-- Entries supplied --
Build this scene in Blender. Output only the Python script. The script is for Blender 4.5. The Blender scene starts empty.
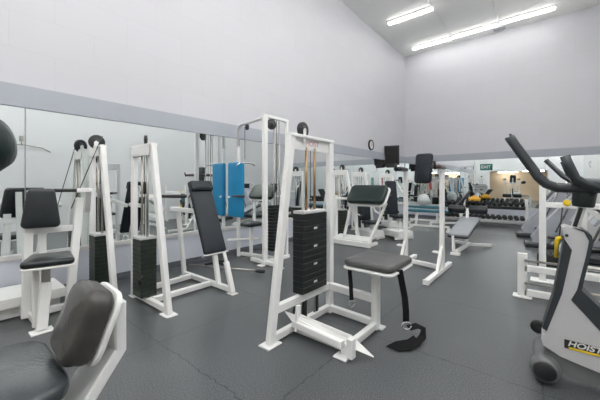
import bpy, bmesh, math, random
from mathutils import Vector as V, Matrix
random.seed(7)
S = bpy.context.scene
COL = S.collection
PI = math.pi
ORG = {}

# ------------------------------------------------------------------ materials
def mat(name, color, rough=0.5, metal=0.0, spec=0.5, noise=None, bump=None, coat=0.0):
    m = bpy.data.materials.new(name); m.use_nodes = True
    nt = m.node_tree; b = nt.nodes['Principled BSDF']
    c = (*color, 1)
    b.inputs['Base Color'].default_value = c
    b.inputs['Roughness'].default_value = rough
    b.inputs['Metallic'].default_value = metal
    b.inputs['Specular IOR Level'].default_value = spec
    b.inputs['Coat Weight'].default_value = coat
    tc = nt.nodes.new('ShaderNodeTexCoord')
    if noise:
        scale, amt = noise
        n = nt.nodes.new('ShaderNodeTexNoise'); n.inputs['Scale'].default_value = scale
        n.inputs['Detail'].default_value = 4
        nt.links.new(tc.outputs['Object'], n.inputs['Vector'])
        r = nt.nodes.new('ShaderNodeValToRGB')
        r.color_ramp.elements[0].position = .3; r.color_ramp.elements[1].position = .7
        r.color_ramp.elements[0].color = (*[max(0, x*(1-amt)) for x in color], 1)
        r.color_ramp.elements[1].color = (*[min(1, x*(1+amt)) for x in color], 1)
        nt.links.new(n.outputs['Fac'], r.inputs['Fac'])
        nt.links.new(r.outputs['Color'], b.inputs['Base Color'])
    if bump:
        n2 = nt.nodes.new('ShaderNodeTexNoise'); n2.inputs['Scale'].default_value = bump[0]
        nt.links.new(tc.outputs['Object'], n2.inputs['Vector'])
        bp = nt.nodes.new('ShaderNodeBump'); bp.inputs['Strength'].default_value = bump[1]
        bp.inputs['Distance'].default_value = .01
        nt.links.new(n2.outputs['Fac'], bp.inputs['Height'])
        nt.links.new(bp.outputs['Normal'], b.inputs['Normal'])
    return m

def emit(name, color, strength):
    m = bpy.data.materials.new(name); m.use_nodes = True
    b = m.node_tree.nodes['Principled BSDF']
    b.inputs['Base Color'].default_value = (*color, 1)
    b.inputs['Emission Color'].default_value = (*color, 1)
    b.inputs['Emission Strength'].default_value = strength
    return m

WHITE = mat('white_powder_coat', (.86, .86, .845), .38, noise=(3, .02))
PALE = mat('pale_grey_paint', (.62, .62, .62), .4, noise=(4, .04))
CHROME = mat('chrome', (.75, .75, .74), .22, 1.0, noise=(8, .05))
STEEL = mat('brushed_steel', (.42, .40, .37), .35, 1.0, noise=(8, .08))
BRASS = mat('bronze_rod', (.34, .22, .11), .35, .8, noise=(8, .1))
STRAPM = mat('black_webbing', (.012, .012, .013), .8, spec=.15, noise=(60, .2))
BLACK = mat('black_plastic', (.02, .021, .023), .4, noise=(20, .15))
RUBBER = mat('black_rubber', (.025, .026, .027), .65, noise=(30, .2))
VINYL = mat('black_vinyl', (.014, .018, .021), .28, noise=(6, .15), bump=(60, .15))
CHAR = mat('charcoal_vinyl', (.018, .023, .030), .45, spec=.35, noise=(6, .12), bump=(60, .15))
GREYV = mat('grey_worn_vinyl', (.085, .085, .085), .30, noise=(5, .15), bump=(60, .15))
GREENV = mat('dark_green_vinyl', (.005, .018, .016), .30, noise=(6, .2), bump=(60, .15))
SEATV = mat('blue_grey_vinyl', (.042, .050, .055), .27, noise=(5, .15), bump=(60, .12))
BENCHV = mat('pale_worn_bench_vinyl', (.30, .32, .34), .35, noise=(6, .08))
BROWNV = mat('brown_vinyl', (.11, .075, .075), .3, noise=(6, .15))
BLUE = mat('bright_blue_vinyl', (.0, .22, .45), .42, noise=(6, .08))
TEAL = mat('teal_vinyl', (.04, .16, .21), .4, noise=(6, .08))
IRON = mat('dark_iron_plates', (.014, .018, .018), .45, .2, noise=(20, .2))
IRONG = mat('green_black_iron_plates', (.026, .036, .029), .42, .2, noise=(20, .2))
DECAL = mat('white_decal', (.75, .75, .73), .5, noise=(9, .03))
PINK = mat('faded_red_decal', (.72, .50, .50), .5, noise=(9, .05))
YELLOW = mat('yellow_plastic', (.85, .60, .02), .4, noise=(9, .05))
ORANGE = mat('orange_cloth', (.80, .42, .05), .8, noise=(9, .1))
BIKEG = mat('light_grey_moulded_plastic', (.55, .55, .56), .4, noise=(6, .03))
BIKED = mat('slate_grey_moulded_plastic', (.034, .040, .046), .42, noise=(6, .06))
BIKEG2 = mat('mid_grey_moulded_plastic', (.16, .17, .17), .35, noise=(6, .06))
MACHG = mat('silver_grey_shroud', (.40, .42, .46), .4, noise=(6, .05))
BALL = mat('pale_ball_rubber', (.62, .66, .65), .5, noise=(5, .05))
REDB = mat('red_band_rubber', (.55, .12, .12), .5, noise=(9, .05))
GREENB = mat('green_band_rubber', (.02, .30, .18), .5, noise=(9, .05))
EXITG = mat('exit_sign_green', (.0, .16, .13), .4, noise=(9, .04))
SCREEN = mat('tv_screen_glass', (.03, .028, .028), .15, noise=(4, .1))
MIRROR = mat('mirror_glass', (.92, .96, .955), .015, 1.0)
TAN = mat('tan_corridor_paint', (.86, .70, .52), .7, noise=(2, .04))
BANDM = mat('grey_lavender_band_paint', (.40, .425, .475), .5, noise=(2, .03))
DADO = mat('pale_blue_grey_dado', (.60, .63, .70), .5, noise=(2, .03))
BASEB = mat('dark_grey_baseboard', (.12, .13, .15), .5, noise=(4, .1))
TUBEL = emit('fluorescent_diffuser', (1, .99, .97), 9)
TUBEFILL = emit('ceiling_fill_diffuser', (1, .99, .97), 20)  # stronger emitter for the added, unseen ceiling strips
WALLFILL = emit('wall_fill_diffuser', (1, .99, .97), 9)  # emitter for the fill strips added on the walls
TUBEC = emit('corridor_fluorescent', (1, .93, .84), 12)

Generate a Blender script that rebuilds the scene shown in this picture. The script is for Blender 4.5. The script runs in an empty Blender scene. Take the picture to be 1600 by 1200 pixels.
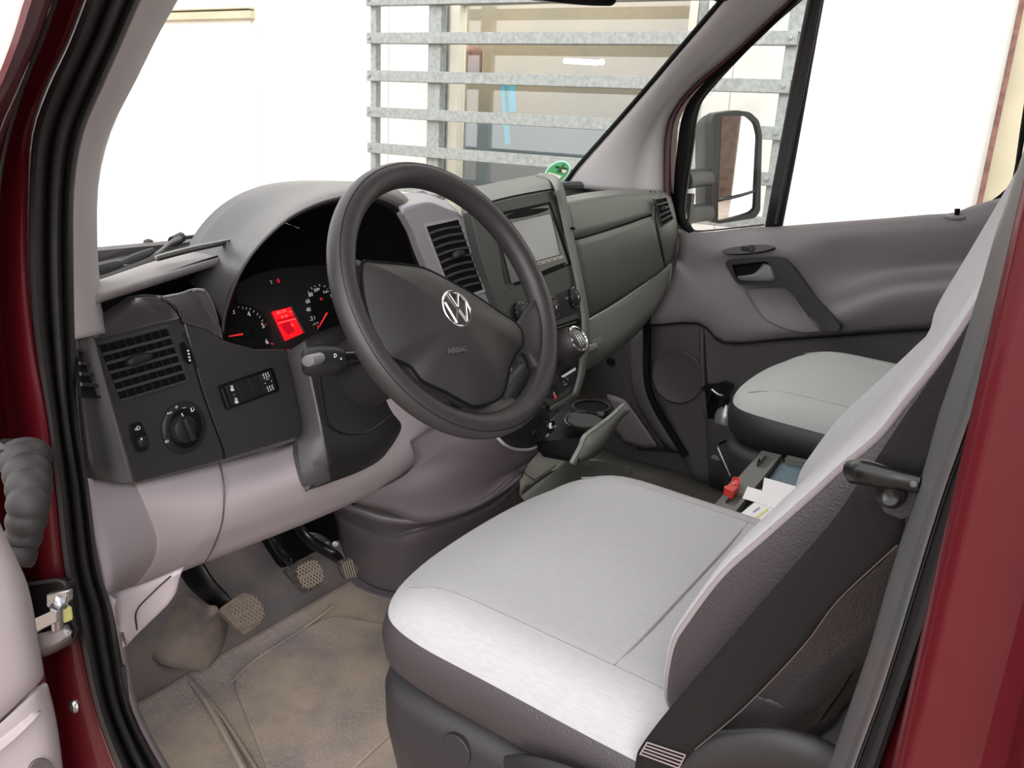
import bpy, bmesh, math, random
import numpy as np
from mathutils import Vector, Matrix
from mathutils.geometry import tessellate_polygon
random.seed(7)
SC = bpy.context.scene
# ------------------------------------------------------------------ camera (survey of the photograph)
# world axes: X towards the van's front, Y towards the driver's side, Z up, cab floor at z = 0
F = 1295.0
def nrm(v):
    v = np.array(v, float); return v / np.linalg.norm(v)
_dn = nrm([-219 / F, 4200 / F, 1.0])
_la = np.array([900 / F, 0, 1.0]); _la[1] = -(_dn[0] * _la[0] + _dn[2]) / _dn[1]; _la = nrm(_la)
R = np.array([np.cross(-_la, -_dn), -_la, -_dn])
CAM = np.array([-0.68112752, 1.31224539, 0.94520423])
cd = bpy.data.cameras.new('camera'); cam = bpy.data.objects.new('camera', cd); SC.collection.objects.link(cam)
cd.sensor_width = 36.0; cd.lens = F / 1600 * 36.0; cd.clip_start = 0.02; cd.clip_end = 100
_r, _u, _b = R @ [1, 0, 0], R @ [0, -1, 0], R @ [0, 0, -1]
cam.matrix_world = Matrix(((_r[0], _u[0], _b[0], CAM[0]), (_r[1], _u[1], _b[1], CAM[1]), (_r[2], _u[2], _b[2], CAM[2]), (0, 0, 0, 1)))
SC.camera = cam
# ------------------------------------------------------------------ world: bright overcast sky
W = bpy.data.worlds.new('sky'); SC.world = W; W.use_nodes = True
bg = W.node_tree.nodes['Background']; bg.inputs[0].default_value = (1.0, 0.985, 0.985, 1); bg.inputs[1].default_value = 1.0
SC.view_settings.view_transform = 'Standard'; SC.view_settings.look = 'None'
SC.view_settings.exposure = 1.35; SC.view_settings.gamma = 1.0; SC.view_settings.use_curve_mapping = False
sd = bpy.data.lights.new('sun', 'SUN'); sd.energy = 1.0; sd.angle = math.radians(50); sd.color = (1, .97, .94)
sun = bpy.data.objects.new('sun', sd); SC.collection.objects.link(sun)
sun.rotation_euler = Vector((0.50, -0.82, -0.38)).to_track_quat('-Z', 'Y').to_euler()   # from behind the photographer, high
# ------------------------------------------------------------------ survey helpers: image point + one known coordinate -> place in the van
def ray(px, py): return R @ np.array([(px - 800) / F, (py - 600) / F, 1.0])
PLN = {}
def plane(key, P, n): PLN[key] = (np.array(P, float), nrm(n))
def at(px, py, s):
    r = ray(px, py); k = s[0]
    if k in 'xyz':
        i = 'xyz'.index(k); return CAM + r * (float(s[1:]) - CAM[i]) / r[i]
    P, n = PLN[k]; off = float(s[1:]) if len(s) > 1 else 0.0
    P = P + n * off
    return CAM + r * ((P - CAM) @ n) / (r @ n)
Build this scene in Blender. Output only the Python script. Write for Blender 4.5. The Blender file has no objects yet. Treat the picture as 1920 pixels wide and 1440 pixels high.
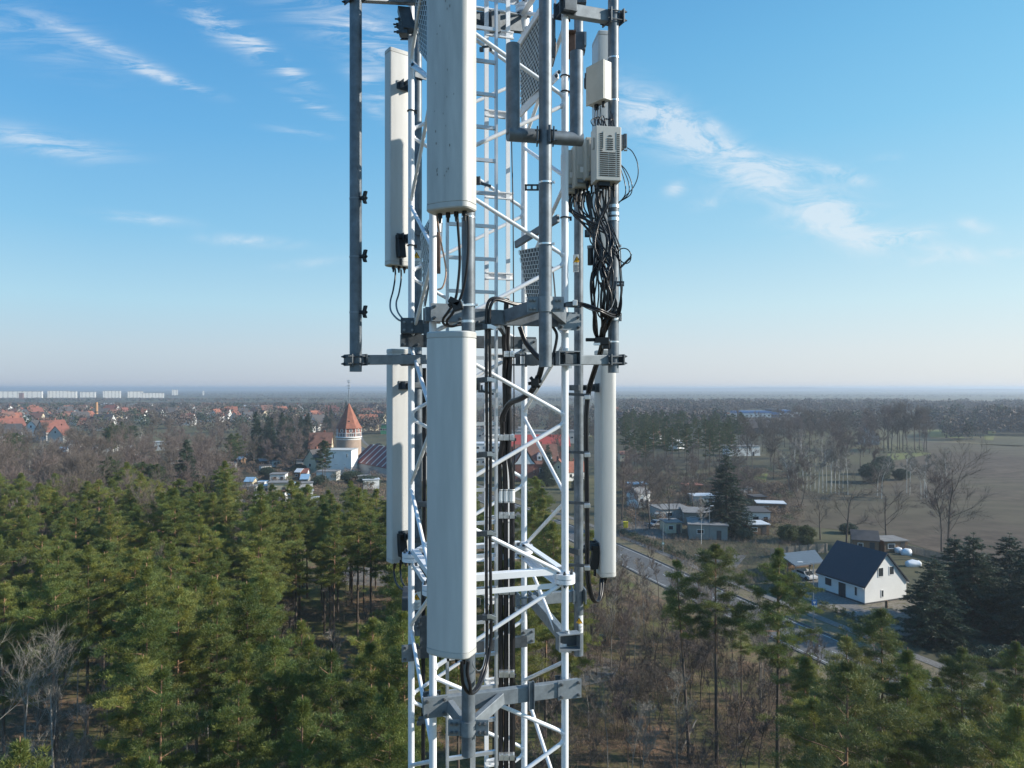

-- What is required --
Look through the material above and pick out each line holding the word "empty".

-- Complete answer --
Build this scene in Blender. Output only the Python script. The script is for Blender 4.5. The Blender scene starts empty.
Generate a Blender script that rebuilds the scene shown in this picture. The script is for Blender 4.5. The script runs in an empty Blender scene. Take the picture to be 1600 by 1200 pixels.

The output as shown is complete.